La obra de Hugo Zapata, presente en espacios públicos, museos, galerías de arte y colecciones privadas, ha ejercido a lo largo de mucho tiempo una especie de acción subliminal que, incluso si no somos plenamente conscientes de su condición de arte, nos ha llevado a mirar de una forma diferente los elementos naturales. Quizá, a partir de Hugo Zapata, para muchísimas personas una piedra ya no es una cosa muerta sino más bien, como él lo decía, un ser que encierra un eco que nos transporta a una historia cósmica que, al mismo tiempo, redimensiona nuestra posición en la realidad. Contra el silencio de los espacios infinitos que aterrorizaban a Pascal, la obra de Hugo Zapata nos descubre que “antes del hombre la tierra ya escribía” y que ese silencio es la manifestación de palabras inefables.

Sin embargo, Hugo Zapata también realizó cambios revolucionarios. A mediados de los años setenta, como parte de un grupo de docentes que incluía a Luis Fernando Valencia, Javier Darío Restrepo, Alberto Uribe, John Castles y Ethel Gilmour, lideró la creación de la carrera de Artes en la Universidad Nacional sede Medellín. Ese proyecto académico, que rompió con la tradición artesanal que para entonces seguía predominando, no solo en Colombia, sino también en la mayor parte de las escuelas de arte de muchos países, es la mayor revolución en la enseñanza del arte de toda nuestra historia. En cabeza de Hugo Zapata, ese programa hizo entender a los jóvenes creadores que el arte es ante todo una forma de pensamiento.

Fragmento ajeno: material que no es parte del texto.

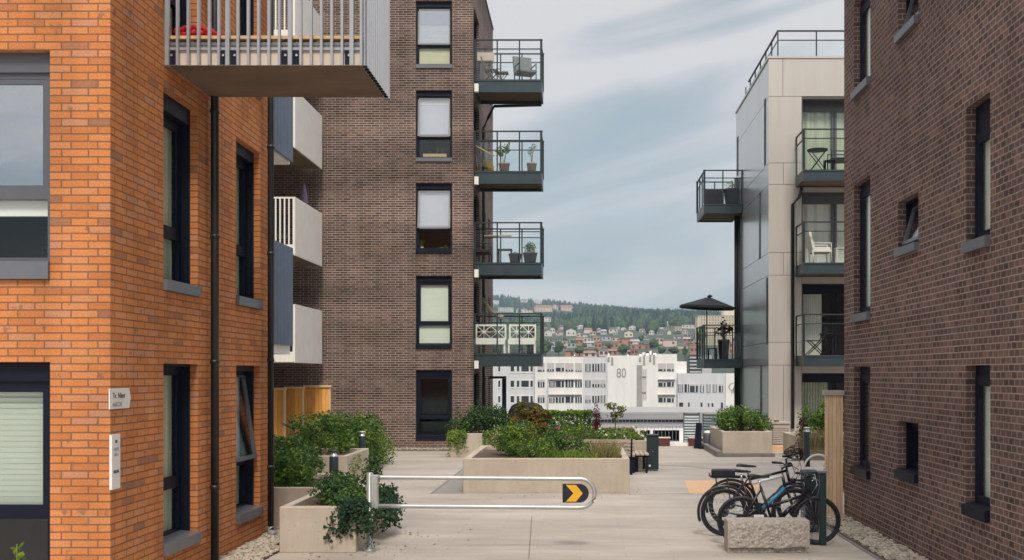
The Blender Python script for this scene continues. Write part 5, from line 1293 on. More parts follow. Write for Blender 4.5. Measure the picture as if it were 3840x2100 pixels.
for k in range(n):
    q.face([(px_+.08,40.0,pz), pr(k,1.12,pz-.38), pr(k+1,1.12,pz-.38)])
    q.face([pr(k,1.12,pz-.38), pr(k+1,1.12,pz-.38), pr(k+1,1.11,pz-.47), pr(k,1.11,pz-.47)])
    q.face([(px_+.08,40.0,pz-.05), pr(k,1.10,pz-.42), pr(k+1,1.10,pz-.42)])
q.build('canopy', [M['parasol']], t); q = MB(); q.tube([(px_,40.0,2.97),(px_,40.0,pz-.06)], .02, 8); q.build('pole', [M['frame']], t)
q = MB(); q.lathe([(.05,pz-.02),(.12,pz+.02),(.02,pz+.08)], (px_+.12,40.0,0), 8); q.build('finial', [M['parasol']], t)
at(pot_plant('spiky plant in a tall black tub beside the open black parasol', .75,.24,'potd',[(0,0,1.15,.14,.12,.42),(-.25,0,1.1,.14,.1,.14),(.25,0,1.12,.14,.1,.16)],150,.15,('leafd','leafr'),9), XX(1824,65.3), 40.2, 2.97)
at(table('small dark table below the parasol on the lower side balcony', 'frame', .42, .18, True), XX(1797,65.3), 40.4, 2.97)
# purple folded parasol and red things on the white balcony, red bundle on the near one
t = thing('folded_parasol', (-8.5,31.3,6.05), 'folded purple parasol poking above the middle white balcony', 'parasol'); q = MB(); s_ = 83.0
q.lathe([(.10,ZZ(512,s_)-.3),(.13,ZZ(512,s_)),(.09,ZZ(485,s_)),(.02,ZZ(459,s_))], (XX(765,s_),F/s_,0), 10); q.build('canopy', [M['parasolp']], t); q = MB(); q.tube([(XX(765,s_),F/s_,6.06),(XX(765,s_),F/s_,ZZ(512,s_))], .02, 7); q.build('pole', [M['frame']], t)
at(arm_chair('dark chair behind the bars of the middle white balcony', 'potd'), -8.75, 30.2, 6.06, R(90))
at(pot_plant('dark leaved plant behind the bars of the lowest white balcony', .4,.2,'potd',[(0,0,.75,.3,.25,.35)],300,.09,('leafd','leaf'),12), -8.6, 30.4, 3.01)
t = thing('red_bundle', (-4.0,12.0,zdk), 'red folded fabric bundle lying on the near balcony floor behind the bars', 'fabric bundle'); q = MB()
n = 18; x0, x1 = XX(419,226), XX(569,220)
pts = [(x0+(x1-x0)*i/n, by0+.25, zdk+.06+.085*math.sin(3.14*min(1,max(0,.1+i/n*1.0)))**.7+(.02 if i%3 else 0)) for i in range(n+1)]
q.tube(pts, .028, 8); q.tube([(a,b+.12,c-.02) for a,b,c in pts], .034, 8); q.build('bundle', [M['red']], t)
q = MB(); q.bbox(x0,x0+.42,by0+.2,by0+.5,zdk+.003,zdk+.04,.01); q.build('liner', [M['orangef']], t); q = MB(); q.bbox(x0+.43,x0+.56,by0+.2,by0+.4,zdk+.003,zdk+.055,.01); q.build('pouch', [M['canvas']], t)
# kitchen plants on tower window ledges
t = thing('herb_box', (XX(1095,79),YM+.42,9.4), 'wooden herb box with small plants on the ledge of the fourth tower window', 'herb box'); q = MB()
z_ = 9.10+.20; q.box(XX(1063,79),XX(1122,79),YM+.30,YM+.42,z_,z_+.11); q.build('box', [M['deck']], t)
q = MB(); foliage(q, [(XX(1098,79),YM+.36,z_+.25,.08,.06,.12),(XX(1113,79),YM+.36,z_+.22,.1,.06,.1),(XX(1080,79),YM+.36,z_+.16,.06,.05,.06)], 160, .05); q.build('foliage', [M['leaf']], t)
t = thing('ledge_plant', (XX(1060,79),YM+.36,6.4), 'small green plants on the ledge of the third tower window', 'plant'); q = MB()
foliage(q, [(XX(1060,79),YM+.34,6.58,.09,.06,.18),(XX(1110,79),YM+.36,6.44,.2,.06,.06)], 150, .05); q.build('foliage', [M['leafy']], t)
q = MB(); q.lathe([(.05,0),(.06,.1)], (XX(1060,79),YM+.34,6.34), 10); q.build('pot', [M['pot']], t)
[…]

El Retrato de Hugo Zapata, de Óscar Jaramillo, quien con esta obra se une al homenaje de Vivir en El Poblado al escultor fallecido, presenta el momento fascinante del encuentro de dos grandes del arte colombiano. No sin razón, Alberto Sierra decía que “en este retrato Hugo quedó más parecido que el mismo Hugo”; detrás del juego de palabras de Alberto Sierra se escondía la afirmación de que Óscar Jaramillo había captado profundamente la personalidad y el estilo de vida de Hugo Zapata o, como se dice con frecuencia, una esencia que va más allá de los simples rasgos físicos.
También aquí el arte es más largo que la vida. Y este retrato nos seguirá entregando a Hugo Zapata con la vitalidad amable y generosa de un maestro, con la fuerza viva de la mirada que supo descubrir el arte en los secretos de la naturaleza, y con la atención cuidadosa que le permitía descubrir la voz interior de las piedras.
Aunque la figura generosa de Hugo Zapata nos falta ya, su pensamiento y su sensibilidad nos siguen acompañando a través de sus obras para hacer más significativa nuestra relación con el mundo y más grata nuestra propia existencia.